Nigerians need to unite and hold the 2019 general elections as scheduled, but with the mindset of constituting a Government of National Interest, Security and Unity (GoNISU) thereafter for democratic sustenance.Political scientist and national security scholar, Ayokunle Fagbemi, made this submission in a statement made available to The Guardian yesterday.

According to him, this is necessary for a stable, virile, self-reliant and egalitarian society.He called on the citizenry to agree to an elite consensus, which would guarantee sustainable democracy and drive the country towards attaining her greatest potentials.
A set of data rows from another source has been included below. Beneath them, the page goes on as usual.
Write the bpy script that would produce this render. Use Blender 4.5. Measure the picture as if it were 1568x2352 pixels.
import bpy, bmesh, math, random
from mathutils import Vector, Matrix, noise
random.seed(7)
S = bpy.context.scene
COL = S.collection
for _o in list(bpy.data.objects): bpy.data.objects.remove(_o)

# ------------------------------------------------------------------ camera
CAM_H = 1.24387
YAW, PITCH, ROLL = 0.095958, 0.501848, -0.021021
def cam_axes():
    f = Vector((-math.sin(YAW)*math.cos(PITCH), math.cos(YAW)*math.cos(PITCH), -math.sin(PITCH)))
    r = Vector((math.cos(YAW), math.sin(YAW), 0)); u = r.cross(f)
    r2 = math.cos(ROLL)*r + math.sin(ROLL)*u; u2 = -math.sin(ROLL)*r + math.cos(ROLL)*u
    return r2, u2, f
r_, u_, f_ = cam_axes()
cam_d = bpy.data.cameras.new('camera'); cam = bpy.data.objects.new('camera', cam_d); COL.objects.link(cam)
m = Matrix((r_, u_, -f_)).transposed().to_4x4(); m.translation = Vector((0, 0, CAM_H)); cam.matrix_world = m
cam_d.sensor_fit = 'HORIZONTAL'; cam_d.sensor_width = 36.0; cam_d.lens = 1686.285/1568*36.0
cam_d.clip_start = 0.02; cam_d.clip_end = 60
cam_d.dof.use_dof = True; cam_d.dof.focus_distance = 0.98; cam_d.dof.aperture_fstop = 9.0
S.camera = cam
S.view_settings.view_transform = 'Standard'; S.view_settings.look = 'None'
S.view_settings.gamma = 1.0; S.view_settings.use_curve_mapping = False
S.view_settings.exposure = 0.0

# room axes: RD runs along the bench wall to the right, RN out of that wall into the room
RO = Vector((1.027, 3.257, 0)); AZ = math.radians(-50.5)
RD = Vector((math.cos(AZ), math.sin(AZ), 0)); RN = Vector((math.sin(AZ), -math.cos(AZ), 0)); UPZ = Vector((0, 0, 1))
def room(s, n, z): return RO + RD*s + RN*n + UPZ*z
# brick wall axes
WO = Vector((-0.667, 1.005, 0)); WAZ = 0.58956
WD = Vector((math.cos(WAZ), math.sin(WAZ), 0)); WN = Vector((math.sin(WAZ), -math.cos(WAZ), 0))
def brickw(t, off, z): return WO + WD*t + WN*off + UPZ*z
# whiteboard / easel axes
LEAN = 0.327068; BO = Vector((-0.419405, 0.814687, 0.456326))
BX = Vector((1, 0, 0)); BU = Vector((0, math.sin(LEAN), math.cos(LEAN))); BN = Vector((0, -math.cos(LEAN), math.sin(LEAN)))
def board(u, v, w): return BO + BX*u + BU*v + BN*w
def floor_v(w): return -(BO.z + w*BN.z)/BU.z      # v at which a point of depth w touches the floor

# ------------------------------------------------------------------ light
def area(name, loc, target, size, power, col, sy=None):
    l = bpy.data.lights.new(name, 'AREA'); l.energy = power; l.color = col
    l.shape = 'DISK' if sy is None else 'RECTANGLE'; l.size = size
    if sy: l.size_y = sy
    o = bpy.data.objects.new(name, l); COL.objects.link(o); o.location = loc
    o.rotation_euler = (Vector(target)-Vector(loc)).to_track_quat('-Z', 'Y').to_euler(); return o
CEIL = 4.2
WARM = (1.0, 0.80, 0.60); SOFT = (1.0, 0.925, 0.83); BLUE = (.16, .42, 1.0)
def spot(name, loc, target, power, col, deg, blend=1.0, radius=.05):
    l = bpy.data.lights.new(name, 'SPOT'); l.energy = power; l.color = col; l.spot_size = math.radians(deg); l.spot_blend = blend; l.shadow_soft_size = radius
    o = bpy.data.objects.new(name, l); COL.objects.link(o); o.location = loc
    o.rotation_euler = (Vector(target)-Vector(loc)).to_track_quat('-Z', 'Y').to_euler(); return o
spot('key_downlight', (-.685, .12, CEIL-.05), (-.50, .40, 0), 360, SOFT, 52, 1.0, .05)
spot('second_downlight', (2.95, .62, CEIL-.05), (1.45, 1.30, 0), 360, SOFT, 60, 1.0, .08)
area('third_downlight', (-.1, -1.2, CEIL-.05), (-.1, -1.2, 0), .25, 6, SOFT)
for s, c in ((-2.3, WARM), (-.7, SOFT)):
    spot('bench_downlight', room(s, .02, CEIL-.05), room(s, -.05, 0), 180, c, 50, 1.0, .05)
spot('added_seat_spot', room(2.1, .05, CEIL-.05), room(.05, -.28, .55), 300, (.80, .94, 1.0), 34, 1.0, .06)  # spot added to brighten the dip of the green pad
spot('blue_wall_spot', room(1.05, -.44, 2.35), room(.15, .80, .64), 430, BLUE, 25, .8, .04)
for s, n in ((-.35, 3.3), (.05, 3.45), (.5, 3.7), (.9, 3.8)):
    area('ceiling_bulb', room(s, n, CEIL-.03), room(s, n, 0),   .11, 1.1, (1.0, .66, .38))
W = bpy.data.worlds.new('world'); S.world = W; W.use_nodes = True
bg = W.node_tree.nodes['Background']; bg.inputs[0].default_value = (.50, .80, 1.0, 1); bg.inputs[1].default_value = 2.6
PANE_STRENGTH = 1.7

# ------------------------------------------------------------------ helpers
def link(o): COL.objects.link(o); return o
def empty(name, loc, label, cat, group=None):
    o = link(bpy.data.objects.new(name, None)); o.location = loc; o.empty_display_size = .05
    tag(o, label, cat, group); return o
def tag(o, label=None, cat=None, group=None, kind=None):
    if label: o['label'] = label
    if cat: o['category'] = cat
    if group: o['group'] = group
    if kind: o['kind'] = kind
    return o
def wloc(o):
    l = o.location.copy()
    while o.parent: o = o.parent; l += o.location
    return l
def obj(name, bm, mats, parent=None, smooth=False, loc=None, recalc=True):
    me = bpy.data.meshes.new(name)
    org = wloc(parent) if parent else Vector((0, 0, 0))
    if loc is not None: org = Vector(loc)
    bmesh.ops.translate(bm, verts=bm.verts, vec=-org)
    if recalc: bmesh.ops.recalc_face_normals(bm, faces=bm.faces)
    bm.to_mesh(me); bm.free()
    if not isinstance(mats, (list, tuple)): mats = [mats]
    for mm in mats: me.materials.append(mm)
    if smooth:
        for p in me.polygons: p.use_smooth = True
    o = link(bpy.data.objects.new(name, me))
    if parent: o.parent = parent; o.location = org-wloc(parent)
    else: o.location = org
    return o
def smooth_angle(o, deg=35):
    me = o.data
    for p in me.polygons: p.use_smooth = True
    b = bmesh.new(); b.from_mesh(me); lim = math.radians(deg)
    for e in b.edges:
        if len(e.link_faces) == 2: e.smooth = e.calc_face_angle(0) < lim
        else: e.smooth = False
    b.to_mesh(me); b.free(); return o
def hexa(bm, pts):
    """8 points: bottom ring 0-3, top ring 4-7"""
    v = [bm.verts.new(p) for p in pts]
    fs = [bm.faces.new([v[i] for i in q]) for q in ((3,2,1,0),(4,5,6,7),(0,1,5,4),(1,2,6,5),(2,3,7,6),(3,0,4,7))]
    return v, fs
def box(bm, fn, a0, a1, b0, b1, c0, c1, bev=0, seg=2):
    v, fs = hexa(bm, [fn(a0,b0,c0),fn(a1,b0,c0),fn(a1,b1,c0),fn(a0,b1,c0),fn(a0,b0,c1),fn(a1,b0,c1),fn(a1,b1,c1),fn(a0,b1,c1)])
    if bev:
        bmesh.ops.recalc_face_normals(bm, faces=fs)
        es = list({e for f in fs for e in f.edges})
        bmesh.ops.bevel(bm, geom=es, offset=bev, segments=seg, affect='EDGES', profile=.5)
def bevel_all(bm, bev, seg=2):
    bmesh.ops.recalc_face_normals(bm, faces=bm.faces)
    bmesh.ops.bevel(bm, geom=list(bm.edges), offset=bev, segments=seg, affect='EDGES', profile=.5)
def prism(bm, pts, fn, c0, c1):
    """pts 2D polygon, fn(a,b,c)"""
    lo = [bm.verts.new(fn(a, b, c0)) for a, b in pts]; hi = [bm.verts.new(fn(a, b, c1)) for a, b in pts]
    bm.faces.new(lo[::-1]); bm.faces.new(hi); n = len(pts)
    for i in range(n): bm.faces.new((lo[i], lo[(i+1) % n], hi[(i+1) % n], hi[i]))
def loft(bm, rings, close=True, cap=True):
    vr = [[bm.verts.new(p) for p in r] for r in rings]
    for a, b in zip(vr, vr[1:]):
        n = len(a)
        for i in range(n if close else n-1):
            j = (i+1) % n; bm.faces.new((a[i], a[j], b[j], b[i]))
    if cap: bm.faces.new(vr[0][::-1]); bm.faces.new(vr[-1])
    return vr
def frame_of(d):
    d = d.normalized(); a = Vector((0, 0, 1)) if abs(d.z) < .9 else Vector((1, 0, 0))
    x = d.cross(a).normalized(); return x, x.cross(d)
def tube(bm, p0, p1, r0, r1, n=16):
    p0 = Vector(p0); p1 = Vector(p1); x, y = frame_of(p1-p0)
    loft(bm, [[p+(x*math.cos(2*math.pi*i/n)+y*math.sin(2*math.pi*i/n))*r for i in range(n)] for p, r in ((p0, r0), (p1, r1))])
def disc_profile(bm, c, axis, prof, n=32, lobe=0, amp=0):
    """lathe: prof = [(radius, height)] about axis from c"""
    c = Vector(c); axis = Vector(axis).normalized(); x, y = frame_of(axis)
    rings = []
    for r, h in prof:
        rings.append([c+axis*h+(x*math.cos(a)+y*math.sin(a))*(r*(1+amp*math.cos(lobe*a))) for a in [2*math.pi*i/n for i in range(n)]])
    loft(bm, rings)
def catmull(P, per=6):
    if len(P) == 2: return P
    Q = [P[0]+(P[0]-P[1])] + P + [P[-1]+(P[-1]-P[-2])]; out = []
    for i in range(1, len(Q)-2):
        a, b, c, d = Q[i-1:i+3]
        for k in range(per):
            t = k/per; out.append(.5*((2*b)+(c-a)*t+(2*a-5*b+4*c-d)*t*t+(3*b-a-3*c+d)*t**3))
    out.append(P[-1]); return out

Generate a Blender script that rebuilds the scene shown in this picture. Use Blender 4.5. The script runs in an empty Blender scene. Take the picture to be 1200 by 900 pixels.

In the statement entitled ‘Time to Save Nigeria’, Fagbemi urged stakeholders of Project Nigeria to support a scheme that would allow major political actors, particularly existing presidential aspirants, to constitute GoNISU for the 2019 to 2023 dispensation.

The executive director of Centre for Peacebuilding and Socio-Economic Resources Development (CePSERD) predicated GoNISU on the desire to bail Nigeria out of imminent economic collapse, break-up and protracted civil war.He explained that it would provide a quick-win political agenda designed to run concurrently with an efficient political system implemented within the first two years of the dispensation to secure legitimacy and wide-based support.

The political scientist, therefore, called on the Nigerian elite at home and in the Diaspora to unite in forging the required unity to salvage Nigeria. “The way forward is to take serious the warnings on Nigeria from the series of reports emanating from Action Aid International, Amnesty International (AI), Economic Intelligence Unit (EIU), HSBC, The Economist, Transparency International (TI), United Nations Development Programme (UNDP), United States Institute for Peace (USIP), World Bank, Wall Street Journal and others. It is time to address, holistically, the consequential issues emanating from these reports,” he stressed.

He also advised stakeholders to galvanise resources available in the political space to activate GoNISU, which, he assured, would address the nation’s current problems.

“From the foregoing, GoNISU will therefore emerge as an elite consensus of a seeming collegiate presidency where all the actors recognise that as per the 1999 Constitution (as amended) we can only have a president and vice president in the presidency.”